年を重ねても、結局私は自由にはなれていない。ほんの一瞬、自由だと感じることはあっても、基本、不自由な思いを抱えて生きている。それはきっと、私の中に生きる内なる世間が、私を縛っているからなんだと思う。内なる世間が私を縛り、内なる世間が私に自由にモノを言わせない。自分で自分を縛っている。



むのたけじさんの、映画のなかでのお話を聞いて、戦争が起きたら、もっともっともっと自己規制が進むのだと思った。自分で自分をもっと縛る。組織は組織でもっと自主規制をする。それが戦争に向かっていくことの怖さなんだと思った。要はそのことを自覚して生きるのか否か。


斎藤隆夫の映像(音声)を目にすることができたのも良かった。日本史で教わった斎藤隆夫を、むのさんがインタビューしていたとは。生きている歴史を目にしたように感じた。なんだかとても感慨深かった。


私自身の不学を恥じるが、笹本恒子さんのことは全く存じ上げなかった。
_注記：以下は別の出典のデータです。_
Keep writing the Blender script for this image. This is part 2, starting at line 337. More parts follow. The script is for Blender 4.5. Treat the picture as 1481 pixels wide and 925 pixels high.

日本初の女性報道写真家である笹本さんは、とても品があり奥ゆかしい方であった。自由奔放という言葉とは真逆な感じで。このドキュメンタリー作品からしかわからないけど、言いたいことの多くは飲み込んで生きてこられたように感じた。だから写真家になったのだろうか。
饒舌ではない、笹本さんから、もっと教えていただきたいと思いました。(さっそく図書館で本を予約しました!)



さて、私はもっともっと年をとったら、自由になれるんだろうか?
でも、そうなれなくってもいい。言いたい言葉は飲み込んでもいい。ただ、自分の中にある反骨精神みたいな、何かほんのささやかな芯みたいなものだけは失わずにいたい。
それでいいんだと、むのさんも笹本さんも、そう言ってくれる気がする。自分勝手な思い込みだとしても、それでいいんだ。